■ Exercise instructions
Using the entries shown below, output the line containing "Recreate this scene", the line containing "COL = SC.collection", and every line between them, exactly. Pictures are omitted.

■ Material to process
═══

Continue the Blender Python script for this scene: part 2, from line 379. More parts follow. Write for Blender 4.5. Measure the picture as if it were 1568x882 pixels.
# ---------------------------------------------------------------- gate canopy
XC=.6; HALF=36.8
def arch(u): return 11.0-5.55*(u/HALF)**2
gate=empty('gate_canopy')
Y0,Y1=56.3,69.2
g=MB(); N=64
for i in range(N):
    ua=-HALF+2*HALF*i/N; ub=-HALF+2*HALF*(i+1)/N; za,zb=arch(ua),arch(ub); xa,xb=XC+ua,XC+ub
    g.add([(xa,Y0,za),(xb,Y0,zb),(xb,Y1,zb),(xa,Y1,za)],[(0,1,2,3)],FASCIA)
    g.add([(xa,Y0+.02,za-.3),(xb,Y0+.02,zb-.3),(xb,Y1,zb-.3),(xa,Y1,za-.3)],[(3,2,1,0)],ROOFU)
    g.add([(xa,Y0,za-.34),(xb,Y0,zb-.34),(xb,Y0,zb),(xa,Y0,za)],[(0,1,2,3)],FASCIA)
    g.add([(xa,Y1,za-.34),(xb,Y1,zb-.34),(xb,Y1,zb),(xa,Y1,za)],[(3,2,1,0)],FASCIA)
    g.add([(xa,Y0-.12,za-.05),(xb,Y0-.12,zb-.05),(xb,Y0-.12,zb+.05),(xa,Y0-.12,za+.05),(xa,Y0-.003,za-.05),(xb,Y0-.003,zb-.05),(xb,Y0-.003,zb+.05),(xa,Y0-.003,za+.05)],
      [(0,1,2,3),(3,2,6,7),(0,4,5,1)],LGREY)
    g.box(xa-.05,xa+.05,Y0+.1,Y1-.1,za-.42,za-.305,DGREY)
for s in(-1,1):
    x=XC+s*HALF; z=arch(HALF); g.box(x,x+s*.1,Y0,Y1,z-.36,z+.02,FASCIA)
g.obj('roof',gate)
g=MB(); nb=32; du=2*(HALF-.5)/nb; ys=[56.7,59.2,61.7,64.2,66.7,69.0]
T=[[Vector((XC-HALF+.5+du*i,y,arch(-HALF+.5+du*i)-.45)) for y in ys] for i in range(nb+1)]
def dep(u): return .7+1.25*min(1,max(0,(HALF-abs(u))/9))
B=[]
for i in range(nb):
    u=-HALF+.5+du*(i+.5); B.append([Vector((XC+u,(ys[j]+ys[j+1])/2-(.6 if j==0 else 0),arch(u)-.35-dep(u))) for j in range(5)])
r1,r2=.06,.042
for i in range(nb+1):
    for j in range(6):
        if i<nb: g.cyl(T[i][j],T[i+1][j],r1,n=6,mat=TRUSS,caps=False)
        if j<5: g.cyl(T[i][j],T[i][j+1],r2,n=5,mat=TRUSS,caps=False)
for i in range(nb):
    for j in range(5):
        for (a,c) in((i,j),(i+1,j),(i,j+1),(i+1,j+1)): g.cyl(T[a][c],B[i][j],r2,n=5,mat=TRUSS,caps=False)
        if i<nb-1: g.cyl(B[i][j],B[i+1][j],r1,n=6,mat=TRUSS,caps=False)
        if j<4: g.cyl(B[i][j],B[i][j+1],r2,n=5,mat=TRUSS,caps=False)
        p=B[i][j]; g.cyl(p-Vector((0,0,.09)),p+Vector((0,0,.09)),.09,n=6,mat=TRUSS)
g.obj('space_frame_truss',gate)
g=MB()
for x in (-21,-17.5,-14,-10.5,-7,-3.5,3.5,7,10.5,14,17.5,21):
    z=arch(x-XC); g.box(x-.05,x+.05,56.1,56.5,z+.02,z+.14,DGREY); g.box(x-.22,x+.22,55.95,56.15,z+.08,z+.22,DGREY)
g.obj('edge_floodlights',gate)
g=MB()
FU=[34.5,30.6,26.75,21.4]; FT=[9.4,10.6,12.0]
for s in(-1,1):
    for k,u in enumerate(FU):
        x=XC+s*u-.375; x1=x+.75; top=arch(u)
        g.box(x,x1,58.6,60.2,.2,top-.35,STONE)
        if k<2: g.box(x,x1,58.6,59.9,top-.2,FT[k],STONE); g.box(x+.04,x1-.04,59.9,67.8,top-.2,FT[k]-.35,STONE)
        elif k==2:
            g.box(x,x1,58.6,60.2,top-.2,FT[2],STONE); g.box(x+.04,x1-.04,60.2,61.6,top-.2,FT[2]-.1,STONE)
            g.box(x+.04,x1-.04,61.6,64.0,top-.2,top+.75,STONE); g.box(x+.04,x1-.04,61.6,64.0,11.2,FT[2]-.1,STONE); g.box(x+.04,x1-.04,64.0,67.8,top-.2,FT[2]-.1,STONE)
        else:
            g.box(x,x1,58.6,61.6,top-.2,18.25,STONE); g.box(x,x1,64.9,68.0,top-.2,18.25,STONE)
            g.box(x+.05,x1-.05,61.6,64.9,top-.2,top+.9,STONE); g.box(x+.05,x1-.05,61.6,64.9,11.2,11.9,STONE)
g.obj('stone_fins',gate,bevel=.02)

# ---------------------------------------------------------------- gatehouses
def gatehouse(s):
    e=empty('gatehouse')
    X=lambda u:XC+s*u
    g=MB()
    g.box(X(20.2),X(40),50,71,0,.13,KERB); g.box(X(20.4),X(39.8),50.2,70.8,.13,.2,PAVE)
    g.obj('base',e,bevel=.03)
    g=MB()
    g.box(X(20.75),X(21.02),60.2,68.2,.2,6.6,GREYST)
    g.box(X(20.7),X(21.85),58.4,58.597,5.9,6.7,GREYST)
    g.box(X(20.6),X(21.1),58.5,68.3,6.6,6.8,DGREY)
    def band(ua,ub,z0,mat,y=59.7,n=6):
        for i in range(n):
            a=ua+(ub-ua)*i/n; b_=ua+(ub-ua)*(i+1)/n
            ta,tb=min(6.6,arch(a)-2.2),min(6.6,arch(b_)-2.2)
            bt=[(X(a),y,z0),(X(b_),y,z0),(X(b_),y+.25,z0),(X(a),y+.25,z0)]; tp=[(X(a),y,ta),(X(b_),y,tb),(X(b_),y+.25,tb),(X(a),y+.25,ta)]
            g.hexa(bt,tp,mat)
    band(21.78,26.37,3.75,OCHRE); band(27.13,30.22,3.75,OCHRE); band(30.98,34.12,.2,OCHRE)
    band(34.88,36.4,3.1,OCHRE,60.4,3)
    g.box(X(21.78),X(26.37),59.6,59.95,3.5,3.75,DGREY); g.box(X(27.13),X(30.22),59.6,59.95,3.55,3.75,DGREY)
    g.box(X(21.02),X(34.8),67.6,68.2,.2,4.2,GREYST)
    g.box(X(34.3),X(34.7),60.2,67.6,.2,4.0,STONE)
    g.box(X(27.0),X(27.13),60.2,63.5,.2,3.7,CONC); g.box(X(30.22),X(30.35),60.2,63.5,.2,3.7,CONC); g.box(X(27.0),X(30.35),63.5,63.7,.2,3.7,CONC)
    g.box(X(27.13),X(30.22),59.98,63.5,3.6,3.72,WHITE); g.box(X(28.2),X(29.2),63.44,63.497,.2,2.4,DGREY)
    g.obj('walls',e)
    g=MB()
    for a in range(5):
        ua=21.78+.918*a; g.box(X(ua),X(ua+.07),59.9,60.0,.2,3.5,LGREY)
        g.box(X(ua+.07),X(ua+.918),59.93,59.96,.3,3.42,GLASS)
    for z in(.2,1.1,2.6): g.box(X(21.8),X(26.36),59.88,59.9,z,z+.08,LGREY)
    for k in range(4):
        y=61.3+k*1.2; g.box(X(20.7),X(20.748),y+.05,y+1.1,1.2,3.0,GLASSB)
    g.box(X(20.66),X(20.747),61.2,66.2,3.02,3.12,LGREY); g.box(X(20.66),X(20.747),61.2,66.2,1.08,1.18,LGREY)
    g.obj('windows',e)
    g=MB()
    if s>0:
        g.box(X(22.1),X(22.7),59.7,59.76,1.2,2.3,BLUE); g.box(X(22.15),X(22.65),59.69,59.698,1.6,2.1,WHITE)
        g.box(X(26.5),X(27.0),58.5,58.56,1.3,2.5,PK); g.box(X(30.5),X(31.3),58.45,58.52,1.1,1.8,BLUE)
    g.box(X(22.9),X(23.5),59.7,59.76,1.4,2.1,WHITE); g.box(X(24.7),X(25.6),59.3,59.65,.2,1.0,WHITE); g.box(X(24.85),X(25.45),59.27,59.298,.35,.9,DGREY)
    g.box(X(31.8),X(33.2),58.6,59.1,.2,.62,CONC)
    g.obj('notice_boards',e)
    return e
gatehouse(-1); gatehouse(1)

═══

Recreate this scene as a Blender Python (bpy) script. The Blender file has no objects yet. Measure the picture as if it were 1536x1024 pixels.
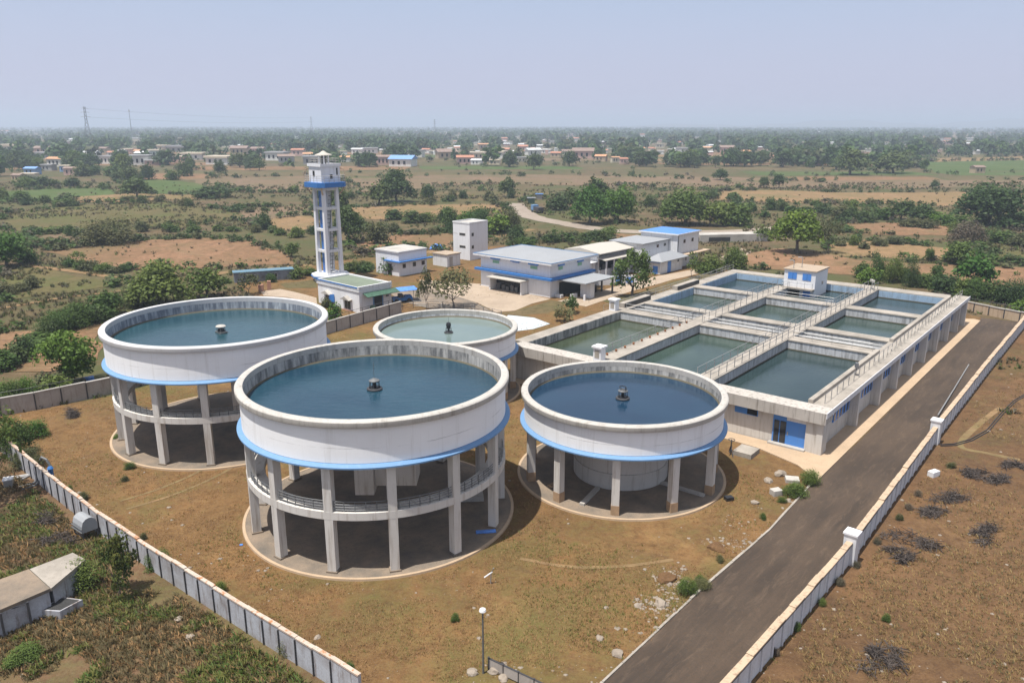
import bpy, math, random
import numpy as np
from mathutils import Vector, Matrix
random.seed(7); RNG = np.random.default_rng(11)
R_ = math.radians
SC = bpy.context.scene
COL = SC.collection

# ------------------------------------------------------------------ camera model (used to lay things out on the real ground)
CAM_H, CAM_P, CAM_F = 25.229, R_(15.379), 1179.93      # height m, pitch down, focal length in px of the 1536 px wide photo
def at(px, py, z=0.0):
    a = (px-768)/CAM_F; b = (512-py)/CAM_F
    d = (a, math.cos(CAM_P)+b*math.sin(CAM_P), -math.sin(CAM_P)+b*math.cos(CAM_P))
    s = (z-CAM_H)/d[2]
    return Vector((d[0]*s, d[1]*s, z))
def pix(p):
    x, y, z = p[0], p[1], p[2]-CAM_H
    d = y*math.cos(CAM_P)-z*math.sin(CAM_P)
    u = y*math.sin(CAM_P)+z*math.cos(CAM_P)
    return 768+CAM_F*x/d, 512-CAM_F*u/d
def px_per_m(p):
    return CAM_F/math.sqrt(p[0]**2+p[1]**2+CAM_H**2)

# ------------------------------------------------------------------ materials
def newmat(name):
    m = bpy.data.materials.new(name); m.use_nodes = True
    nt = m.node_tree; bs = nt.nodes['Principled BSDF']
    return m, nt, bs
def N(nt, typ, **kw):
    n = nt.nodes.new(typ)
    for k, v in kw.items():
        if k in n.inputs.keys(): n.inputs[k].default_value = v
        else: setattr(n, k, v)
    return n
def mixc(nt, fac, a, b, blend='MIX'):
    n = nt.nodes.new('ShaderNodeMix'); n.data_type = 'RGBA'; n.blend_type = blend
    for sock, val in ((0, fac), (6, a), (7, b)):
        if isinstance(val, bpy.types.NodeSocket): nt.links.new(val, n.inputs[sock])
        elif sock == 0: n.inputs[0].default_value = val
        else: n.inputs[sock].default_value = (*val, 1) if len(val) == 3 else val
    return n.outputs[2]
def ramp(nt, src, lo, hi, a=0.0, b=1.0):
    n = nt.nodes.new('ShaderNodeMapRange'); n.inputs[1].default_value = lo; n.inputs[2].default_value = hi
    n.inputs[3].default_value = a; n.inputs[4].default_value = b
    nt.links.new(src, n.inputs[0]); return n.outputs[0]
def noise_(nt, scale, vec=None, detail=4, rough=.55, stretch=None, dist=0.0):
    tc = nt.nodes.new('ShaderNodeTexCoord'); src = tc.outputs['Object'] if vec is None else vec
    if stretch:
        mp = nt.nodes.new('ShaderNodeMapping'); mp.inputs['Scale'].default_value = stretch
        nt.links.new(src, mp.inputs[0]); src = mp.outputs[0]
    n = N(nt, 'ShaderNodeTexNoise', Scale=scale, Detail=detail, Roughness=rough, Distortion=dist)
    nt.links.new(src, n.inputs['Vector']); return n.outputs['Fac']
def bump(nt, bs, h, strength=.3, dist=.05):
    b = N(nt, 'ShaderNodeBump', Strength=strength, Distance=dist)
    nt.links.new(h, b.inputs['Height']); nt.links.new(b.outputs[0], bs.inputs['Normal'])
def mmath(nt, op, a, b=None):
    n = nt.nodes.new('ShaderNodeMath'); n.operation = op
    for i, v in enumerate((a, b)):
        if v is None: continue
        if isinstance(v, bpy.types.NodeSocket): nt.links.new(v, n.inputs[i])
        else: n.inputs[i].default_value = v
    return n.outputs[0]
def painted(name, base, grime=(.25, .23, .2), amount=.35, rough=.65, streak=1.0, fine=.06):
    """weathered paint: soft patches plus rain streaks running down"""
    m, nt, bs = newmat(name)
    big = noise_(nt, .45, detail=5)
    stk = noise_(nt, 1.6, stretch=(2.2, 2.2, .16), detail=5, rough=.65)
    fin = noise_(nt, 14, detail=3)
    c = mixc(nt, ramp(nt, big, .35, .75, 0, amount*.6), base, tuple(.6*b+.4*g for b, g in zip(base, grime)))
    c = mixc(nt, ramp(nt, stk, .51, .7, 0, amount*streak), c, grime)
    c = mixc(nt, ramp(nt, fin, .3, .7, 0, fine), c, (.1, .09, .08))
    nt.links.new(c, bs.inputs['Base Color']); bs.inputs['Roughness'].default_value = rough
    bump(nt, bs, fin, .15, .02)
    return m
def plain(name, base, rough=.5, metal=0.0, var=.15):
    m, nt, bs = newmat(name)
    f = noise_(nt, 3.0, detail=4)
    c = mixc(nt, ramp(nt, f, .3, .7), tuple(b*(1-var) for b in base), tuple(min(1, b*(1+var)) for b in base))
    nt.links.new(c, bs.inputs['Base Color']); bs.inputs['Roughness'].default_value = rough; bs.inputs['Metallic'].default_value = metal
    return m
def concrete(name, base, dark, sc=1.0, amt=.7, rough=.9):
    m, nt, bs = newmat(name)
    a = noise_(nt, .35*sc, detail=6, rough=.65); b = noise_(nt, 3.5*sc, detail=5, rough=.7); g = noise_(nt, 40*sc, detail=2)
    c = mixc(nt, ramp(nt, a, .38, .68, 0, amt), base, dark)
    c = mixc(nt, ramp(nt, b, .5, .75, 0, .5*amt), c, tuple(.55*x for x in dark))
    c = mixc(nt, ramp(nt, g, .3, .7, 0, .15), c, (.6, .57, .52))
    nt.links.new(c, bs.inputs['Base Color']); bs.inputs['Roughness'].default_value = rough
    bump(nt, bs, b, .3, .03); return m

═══

■ Output
Recreate this scene as a Blender Python (bpy) script. The Blender file has no objects yet. Measure the picture as if it were 1536x1024 pixels.
import bpy, math, random
import numpy as np
from mathutils import Vector, Matrix
random.seed(7); RNG = np.random.default_rng(11)
R_ = math.radians
SC = bpy.context.scene
COL = SC.collection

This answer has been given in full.